Erciyes-Gençlerbirliği
Kamil Abitoğlu
John Boye rakibe kafa attığı için aldığı kırmızı kart doğru, Cenk Ahmet’in ceza alanı önünde düşürülmesine devam kararı yanlıştı.
Balıkesirspor-Ç. Rizesopor
Hüseyin Göçek
Altı puanlık maçta iyi bir yönetim gösterdi. Avantaj uygulamalarında oldukça başarılıydı.
Eskişehirspor-Bursaspor
Fırat Aydınus
Genelde iyi bir müsabaka yönetti.
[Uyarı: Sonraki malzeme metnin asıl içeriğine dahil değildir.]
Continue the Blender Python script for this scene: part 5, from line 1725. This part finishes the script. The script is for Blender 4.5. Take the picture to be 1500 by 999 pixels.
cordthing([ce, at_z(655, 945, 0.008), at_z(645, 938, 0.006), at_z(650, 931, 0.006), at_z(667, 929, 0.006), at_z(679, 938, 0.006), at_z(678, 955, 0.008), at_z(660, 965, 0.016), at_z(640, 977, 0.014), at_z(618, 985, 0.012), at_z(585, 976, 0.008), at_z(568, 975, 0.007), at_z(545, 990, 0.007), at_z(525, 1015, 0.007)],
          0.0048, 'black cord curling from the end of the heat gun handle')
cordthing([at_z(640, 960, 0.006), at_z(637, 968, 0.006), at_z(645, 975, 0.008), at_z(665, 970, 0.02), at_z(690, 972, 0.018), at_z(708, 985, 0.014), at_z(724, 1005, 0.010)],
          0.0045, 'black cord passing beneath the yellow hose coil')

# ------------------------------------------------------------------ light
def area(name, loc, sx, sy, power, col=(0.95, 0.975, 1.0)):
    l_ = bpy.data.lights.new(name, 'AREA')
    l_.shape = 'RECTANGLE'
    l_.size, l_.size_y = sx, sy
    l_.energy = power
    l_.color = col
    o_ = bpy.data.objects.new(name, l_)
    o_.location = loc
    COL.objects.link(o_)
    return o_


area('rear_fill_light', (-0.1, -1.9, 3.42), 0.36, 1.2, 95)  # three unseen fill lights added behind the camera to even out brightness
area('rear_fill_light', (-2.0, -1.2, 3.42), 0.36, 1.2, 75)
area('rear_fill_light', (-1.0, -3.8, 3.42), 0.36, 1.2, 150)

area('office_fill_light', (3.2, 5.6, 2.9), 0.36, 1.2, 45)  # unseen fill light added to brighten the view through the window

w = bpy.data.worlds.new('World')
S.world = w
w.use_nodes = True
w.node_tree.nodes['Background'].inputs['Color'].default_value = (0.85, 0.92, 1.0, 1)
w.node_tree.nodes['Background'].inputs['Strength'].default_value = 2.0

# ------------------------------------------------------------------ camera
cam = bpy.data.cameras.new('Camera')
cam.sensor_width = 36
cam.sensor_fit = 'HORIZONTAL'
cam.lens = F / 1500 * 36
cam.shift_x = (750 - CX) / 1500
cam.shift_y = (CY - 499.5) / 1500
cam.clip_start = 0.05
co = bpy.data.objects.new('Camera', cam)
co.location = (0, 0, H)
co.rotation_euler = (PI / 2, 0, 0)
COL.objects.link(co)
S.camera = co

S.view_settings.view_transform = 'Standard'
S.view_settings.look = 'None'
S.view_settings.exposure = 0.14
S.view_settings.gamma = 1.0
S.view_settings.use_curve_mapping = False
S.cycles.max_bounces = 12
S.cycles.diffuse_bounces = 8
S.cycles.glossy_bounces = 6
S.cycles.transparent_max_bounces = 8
Ancak Civelli’nin, Mori’ye omuzuyla arkadan şarjı fauldü. Çünkü hareket omuz omuza değildi.
Başakşehir-Torku Konka
Halis Özkahya
Topun ele çarpmalarda kasıtlı sınıfa girmeyen pozisyonları oynatması doğruydu. Kalecinin topa elini koyması halinde “top kalecinindir” kuralını uygulayıp, Semih’e verdiği faul buna örnektir.
Sivasspor-Beşiktaş
Bülent Yıldırım
Bazı faul hatalarına rağmen genelde iyiydi. Ancak Utaka’nın Necip’e hareketine en az sarı kart vermeliydi.
K. Karabük-Gaziantepspor
Mete Kalkavan
Karabükspor’un lehine verdiği penaltı doğruydu. G.Antepli Şenol’un, Karabüklü Onur’a hareketi de penaltıydı. Posizyon asistan hakemin önünde oldu ama penaltı verilmedi.
Fenerbahçe-Galatasaray
Cüneyt Çakır
Hakan’ın rakibe hareketinde topun taç istikametinde olması nedeniyle kırmızı yerine sarı kart vermesi hoşgörüyle karşılansa da Olcan Adın’ın Emenike’ye hareketi kırmızı karttı. Hakem belki uzakta olduğu assistanlarından da yardım almadığından pozisyona kırmızı yerine sarı çıkardı. Derbilerin zorluğunu da düşünürsek genelde fazla suçlamamak gerekir. Ama yapılan yoğun itirazlara göz yumması normal karşılanmaz.
Mersin İY.-Trabzonspor
Ali Palabıyık
Skoru farklı hakem için kolay bir müsabakaydı. Ali Palabıyık da bu maçı hatasız yöneterek, haftanın en iyilerinden biri oldu.